In the interim Labour indicates support for council tax to be increased by 3%
But by October 2010 at the Labour conference the working group was in the hands of Michael McMahon who said it was ‘finalising its report’
December 2010 still no finalised report and Labour is saying that its ‘plans will be published in our manifesto’.
Commenting SNP MSP Kenneth Gibson said:
"Labour are at sixes and sevens over local taxation. They have had years to come up with their plans and now say they will only publish weeks before an election. What are they hiding?
"Labour have spent the best part of eight years promising to reform or replace the unfair council tax, and have come up with nothing apart from a disastrous idea to impose a basket of new local taxes on top of the council tax.

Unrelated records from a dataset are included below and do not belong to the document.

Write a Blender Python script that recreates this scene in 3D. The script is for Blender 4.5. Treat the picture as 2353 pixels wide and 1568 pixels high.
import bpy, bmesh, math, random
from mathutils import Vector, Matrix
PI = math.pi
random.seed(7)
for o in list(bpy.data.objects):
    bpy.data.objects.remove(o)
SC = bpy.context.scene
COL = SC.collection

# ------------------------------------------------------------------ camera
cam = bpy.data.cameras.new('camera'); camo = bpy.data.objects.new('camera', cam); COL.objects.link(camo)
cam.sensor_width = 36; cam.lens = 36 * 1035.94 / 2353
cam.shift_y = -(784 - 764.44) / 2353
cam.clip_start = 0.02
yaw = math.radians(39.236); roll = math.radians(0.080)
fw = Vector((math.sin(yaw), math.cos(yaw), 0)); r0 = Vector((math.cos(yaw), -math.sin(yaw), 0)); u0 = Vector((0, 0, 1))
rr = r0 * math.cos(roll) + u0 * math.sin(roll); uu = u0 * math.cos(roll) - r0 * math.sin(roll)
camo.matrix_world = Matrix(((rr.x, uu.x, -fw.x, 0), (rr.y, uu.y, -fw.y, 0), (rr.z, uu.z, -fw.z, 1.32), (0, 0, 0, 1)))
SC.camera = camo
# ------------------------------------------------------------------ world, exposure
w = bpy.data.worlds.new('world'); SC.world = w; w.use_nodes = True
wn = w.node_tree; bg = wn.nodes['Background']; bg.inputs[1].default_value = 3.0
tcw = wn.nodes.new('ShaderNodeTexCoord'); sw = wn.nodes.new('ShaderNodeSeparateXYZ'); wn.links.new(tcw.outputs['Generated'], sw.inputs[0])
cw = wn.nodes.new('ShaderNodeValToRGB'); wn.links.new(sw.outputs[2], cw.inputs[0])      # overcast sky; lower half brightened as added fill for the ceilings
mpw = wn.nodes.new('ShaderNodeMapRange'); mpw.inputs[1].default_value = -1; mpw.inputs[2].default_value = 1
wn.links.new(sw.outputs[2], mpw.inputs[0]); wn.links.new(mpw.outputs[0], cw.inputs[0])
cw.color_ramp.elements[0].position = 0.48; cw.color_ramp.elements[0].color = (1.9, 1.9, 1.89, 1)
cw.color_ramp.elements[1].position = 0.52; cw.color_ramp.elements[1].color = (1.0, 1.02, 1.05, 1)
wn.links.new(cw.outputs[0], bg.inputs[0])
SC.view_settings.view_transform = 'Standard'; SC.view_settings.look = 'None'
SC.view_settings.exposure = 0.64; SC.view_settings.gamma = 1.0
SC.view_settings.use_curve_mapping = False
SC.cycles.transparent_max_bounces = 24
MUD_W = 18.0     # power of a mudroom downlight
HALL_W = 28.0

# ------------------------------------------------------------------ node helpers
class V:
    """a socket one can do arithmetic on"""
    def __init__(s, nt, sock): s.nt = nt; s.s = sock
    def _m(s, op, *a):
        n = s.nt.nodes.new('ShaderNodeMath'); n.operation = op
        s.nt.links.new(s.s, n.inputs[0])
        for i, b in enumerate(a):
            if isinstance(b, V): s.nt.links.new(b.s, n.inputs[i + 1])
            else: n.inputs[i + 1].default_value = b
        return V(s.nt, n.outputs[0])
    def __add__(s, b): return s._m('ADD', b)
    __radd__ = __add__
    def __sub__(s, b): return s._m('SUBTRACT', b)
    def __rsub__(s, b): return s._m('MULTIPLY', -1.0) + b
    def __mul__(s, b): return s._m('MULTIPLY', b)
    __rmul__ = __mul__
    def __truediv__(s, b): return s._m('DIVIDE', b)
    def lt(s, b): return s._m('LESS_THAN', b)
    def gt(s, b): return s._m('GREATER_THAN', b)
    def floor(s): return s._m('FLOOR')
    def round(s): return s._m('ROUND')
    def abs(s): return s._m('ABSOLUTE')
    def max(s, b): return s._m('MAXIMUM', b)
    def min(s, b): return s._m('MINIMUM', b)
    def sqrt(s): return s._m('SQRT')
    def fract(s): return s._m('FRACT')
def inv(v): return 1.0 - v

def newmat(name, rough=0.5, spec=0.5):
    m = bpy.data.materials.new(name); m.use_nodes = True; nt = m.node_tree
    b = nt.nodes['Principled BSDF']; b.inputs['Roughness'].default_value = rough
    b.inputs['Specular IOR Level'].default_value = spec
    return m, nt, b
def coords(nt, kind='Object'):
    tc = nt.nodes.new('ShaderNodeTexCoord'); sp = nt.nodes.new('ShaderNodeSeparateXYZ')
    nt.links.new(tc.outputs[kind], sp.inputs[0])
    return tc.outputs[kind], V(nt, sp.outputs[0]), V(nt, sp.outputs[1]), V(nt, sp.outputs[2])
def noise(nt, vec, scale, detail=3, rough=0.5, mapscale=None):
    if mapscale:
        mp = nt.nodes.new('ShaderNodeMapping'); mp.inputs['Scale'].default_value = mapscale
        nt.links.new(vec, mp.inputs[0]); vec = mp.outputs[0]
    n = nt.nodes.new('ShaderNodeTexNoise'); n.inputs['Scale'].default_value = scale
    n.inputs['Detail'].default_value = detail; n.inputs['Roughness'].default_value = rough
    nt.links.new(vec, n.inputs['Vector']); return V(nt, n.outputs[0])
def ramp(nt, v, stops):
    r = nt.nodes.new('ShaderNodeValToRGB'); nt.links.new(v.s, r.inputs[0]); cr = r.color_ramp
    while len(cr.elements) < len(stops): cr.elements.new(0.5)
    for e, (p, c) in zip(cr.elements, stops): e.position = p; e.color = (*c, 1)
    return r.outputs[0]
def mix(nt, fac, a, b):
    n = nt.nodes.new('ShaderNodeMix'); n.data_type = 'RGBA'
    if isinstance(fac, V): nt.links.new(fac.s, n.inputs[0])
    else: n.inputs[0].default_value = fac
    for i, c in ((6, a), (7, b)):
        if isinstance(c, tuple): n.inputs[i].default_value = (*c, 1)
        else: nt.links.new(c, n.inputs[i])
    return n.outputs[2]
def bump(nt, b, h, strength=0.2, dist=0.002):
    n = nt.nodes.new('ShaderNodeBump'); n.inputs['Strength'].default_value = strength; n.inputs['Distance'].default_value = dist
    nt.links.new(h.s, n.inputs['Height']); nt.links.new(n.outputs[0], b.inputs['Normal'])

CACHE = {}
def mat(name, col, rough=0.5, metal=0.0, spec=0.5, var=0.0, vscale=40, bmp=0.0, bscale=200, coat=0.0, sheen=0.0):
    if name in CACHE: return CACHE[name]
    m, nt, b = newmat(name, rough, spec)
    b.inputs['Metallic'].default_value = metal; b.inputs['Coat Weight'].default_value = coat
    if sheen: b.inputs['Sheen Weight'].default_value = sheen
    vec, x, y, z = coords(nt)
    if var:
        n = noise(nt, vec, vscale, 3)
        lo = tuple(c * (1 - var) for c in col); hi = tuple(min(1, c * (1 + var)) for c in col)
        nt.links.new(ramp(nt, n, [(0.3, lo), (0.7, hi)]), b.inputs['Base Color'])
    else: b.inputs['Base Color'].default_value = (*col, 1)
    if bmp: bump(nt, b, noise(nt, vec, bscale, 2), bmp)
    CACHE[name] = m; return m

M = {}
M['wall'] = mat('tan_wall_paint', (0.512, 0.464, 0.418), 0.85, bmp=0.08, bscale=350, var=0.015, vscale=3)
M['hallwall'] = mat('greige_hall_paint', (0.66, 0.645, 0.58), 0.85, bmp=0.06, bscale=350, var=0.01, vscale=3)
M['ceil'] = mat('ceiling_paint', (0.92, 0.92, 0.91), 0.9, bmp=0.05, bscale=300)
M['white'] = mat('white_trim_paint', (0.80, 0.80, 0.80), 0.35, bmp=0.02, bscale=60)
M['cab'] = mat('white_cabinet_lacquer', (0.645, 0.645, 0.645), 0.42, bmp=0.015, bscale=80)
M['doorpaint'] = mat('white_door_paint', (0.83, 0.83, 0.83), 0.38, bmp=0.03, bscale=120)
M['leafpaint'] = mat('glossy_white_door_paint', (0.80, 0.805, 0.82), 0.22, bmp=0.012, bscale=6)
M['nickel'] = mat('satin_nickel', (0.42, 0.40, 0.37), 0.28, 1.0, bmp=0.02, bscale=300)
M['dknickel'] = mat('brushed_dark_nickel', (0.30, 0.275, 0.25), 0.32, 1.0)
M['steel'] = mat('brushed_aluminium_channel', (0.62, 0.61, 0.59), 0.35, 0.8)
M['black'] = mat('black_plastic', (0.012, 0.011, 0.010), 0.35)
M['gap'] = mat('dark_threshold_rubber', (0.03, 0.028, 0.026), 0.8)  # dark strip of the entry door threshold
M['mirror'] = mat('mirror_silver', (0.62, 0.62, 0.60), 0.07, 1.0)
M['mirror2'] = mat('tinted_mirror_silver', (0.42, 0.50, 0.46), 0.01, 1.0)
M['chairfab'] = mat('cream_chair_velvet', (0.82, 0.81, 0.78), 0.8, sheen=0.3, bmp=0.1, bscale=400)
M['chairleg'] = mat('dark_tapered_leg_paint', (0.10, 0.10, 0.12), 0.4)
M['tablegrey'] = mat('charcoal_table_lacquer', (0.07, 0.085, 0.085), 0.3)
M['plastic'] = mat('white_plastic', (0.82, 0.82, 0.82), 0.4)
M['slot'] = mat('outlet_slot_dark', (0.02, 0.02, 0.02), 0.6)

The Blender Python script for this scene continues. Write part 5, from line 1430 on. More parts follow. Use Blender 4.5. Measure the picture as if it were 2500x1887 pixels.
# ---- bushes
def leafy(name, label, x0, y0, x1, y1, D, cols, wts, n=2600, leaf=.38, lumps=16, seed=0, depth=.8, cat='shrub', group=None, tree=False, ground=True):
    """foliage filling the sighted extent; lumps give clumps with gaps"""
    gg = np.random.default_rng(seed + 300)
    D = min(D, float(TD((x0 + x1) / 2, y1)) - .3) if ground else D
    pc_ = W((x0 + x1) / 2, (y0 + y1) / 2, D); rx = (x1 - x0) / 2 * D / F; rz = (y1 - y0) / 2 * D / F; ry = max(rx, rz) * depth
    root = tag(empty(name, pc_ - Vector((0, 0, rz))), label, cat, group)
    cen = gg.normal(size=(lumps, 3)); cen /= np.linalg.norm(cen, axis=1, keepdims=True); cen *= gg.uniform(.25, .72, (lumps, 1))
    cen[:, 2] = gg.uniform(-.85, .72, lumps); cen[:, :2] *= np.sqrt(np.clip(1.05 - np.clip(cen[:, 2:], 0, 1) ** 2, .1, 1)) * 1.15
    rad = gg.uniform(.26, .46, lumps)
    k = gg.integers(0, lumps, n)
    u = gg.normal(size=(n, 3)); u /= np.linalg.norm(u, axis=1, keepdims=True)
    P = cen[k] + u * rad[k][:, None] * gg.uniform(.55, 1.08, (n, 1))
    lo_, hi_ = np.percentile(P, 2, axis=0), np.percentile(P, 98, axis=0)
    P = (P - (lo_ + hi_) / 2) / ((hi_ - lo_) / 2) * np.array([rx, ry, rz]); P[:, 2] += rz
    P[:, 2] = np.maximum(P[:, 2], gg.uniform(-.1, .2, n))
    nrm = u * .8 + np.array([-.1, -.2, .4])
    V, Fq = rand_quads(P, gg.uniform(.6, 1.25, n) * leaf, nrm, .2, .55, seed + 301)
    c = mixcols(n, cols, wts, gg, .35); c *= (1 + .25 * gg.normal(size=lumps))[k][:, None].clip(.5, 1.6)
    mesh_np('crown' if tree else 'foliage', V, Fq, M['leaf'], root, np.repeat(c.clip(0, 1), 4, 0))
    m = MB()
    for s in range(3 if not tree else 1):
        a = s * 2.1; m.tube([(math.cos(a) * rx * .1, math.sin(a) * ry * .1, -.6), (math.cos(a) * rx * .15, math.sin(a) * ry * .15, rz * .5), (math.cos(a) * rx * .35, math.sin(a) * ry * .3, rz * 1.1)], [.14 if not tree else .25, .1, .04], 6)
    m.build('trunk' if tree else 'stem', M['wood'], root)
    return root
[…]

“They don't have a credible alternative. They have an uncosted wish-list of too-good-to-be-true policies and Scotland. Their council tax confusion shows they are inexperienced and inconsistent.”
ENDS
Notes
News copy showing Labour’s changing positions on their property tax proposals:
1. Iain Gray, Sunday Times, 4th October 2008:
“We don’t have our own proposals,” he says candidly. “We went into the 2007 election with a proposal to try and make the council tax fairer and it didn’t add up. Central to our new manifesto is a properly worked out suggestion for how we make the council tax fairer.”
He is not prepared to give any further details of a putative scheme. “I’ve always resisted being asked to do that immediately on the back of a fag packet,” he says. “We made that mistake once before.”
http://www.timesonline.co.uk/tol/news/politics/article4881250.ece
2. Press Association Scotland - 4th March 2009
Labour would keep a link to property when reforming the council tax, local authorities heard today.
The reformed tax would also be set locally, party leader Iain Gray said…
…Mr Gray said the working group set up by finance spokesman Andy Kerr to study the issue comprised seven people including two councillors, Graeme Morrice of West Lothian and Stephen Curran of Glasgow.
"As a first principle, it should be a property tax," he said.
3. The Times – 11th August 2009
Labour is preparing to regain the political initiative in Scotland with a plan to replace council tax with a local property tax.
The proposed tax would be based on the valuation of individual homes and would see those who carry out improvements, such as adding a conservatory or garage, paying more. It could form a key part of the party’s campaign and manifesto for the 2011 Holyrood election…
…The plan, which is to be revealed in the coming months once it has been agreed by the shadow Cabinet, is regarded as the answer to the Nationalists’ postponed attempt to introduce a local income tax.
http://www.timesonline.co.uk/tol/news/uk/scotland/article6790853.ece
4. The Times – 31st August 2010
Backbench Labour MSPs at Holyrood are warning their leader that the party risks losing again to the SNP if it goes into next year's Scottish election without a coherent policy on replacing or changing the council tax.
They are anxious that with only nine months to go until Scottish voters go to the polls, the party appears no nearer to developing an alternative method of raising local authority finance…
…While they accept that Labour's policy formulation process has to be respected, the MSPs believe that time is running short for voters to familiarise themselves with Labour's alternative…
…Instead, they believe that Mr Swinney will simply warn councils that if they increase the council tax for next year he will remove each individual council's portion of the £70 million government subsidy that he gives them at present to cover the cost of the freeze.
"If that happens and we have still said nothing about what we would do, we'll be left looking as if we're backing the councils ... and that will be a very bad place to be," the MSP said.
…There was also confusion last night in Labour ranks about whether an alternative to the existing council tax would be revealed at the party's Scottish conference in Oban at the end of October. An MSP close to the leadership predicted that details would emerge in Oban.
However, an official spokesman for the party at Holyrood said: "It's possible, but not confirmed. It has to be properly robust. We are looking at a property-based alternative, but it is not certain what the timescale is."
5. Michael McMahon, speech to Scottish Conference, 29th October 2010:
“The Domestic Taxation Working Group I have been chairing is finalising its report.
“It will take account of the proposals announced in the recent Westminster Spending Review, it will take account of the 10% cut in Council Tax Benefit the ConDems have imposed and we are now waiting for the Scottish Government to publish the Scottish budget to see the full extent of the government cuts.
“We will come forward with our proposals when we know that we can deliver them - unlike the SNP, who can’t seem to make a promise without breaking it.
“Let me also be clear, though, that Scottish Labour remains committed to the principle of a property based tax.”
http://www.scottishlabour.org.uk/speech-to-scottish-conference-by-michael-mcmahon
6. Scotsman, 20th December 2010
A row has erupted over Scottish Labour's planned property tax amid reports the party had abandoned the policy…
…However, Labour claimed the report was speculation and said that the party's "plans will be published in our manifesto".